Mumbai: Rishab Shetty’s Kantara Chapter 1 stands not as a mere film but as a cultural text that binds folklore faith and the grammar of modern cinema into a seamless whole. As writer, director and actor Rishab Shetty’s vision as a filmmaker draws deeply from the soil and oral traditions of Karnataka reimagining them with a timeless urgency. To put it in a single word his work here is majestic.
A cast in full command
The film’s strength lies not only in Shetty’s presence. Rukmini Vasanth as Kanakavathi delivers a performance of quiet power and emotional resonance. Her silences gestures and understated intensity ground the narrative with tenderness and strength.
As the antagonist Gulshan Devaiah as Kulashekara plays the role with remarkable subtlety.
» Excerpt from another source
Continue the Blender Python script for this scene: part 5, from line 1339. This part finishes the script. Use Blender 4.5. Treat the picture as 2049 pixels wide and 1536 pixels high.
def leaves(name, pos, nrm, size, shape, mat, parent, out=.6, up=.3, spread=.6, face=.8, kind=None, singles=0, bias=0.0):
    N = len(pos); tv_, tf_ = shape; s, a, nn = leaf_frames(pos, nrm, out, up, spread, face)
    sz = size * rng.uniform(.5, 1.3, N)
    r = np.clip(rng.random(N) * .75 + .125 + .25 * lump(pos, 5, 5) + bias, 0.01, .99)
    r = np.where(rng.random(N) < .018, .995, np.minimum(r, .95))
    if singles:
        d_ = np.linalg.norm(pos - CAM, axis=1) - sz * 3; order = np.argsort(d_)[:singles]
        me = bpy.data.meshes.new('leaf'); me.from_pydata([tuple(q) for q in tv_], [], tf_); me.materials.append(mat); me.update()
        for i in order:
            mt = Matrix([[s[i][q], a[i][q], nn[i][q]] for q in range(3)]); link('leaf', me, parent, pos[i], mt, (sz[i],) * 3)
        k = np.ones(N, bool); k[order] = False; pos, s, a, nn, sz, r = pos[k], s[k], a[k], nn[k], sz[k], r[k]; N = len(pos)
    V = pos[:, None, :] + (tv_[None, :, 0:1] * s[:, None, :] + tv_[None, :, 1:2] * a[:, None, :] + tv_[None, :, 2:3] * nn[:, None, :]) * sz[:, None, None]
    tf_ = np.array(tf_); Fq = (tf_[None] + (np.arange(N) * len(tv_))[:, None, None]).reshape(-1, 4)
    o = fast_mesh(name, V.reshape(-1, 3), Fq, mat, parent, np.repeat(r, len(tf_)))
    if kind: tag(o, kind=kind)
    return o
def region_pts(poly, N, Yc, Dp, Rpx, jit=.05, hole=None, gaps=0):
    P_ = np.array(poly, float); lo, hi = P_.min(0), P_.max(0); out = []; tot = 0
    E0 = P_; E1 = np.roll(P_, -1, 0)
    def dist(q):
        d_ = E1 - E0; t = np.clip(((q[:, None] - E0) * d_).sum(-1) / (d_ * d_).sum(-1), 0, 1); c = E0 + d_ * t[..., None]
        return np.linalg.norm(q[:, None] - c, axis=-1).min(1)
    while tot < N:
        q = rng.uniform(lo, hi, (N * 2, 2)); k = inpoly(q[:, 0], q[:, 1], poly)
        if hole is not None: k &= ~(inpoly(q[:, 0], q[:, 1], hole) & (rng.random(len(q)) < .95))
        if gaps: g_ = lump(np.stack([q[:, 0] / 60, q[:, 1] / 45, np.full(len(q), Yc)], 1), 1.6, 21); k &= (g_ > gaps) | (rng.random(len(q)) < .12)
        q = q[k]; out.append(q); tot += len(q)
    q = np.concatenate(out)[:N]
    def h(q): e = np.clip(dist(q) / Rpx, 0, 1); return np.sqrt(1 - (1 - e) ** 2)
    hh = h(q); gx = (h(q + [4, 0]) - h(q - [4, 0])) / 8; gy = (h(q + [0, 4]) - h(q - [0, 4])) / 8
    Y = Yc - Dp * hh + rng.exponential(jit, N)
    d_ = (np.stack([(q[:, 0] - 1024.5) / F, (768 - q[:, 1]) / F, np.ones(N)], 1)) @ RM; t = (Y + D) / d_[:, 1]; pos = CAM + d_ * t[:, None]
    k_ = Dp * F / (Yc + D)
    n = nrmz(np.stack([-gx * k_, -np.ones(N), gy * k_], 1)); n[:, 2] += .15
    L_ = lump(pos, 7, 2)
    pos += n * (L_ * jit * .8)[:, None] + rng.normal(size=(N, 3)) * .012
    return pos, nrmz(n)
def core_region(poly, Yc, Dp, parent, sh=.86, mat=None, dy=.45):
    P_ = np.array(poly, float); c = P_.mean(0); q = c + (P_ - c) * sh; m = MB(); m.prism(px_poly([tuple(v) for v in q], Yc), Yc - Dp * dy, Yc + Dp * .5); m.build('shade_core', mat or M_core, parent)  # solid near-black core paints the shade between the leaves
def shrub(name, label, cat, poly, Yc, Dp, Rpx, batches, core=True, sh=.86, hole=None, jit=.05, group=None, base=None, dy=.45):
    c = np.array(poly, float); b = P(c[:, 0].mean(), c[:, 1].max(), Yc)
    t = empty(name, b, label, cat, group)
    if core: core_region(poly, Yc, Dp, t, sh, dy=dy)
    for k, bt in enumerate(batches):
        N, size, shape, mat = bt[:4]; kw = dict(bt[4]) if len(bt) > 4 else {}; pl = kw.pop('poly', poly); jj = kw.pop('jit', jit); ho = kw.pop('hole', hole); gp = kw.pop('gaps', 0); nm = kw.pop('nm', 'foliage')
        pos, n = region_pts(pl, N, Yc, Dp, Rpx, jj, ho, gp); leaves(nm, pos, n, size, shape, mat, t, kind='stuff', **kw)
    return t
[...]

Without ever raising his hand he leaves a lasting impression of menace and authority. In contrast Jayaram as King Vijayendra embodies the grandeur of a Maharaja with power and conviction. Alongside them Pramod Shetty, Rakesh Poojari, Prakash Thuminad, Deepak Rai Panaje, Hariprashanth M G, Shaneel Gautham and Naveen Bondel contribute with such authenticity that the ensemble becomes inseparable from the world the film seeks to create.
Sound, costume and spectacle
The music of Kantara by B. Ajaneesh Loknath achieves what few contemporary scores manage an extraordinary fusion of folk idioms with modern soundscapes. In the climactic battle sequence Diljit Dosanjh’s song elevates the visuals into an invocation a sonic surge that overwhelms and enthralls in equal measure.
The film’s costumes and set design deserve particular mention. With their meticulous detail they lend the narrative an impeccable period look transporting the viewer into a cultural space that feels both historic and immediate. The forests rituals and flames are rendered with painterly precision transforming nature itself into a character.
A living epic
Kantara Chapter 1 is not simply a film to be consumed it is an epic to be endured absorbed and remembered. Its cultural resonance lies in the way it transforms cinema into a collective experience one that is as spiritual as it is aesthetic.
A lesson for Hindi cinema
For Bollywood Kantara holds a quiet but urgent lesson. The vitality of cinema does not lie in chasing stardom but in choosing scripts that emerge from the ground from lived histories and cultural memory. The Hindi film industry increasingly caught in the trappings of glamour and superficial spectacle risks eroding its own legacy. In contrast the southern industries have consistently shown how rooted storytelling can yield universality. Kantara stands as their most compelling example yet.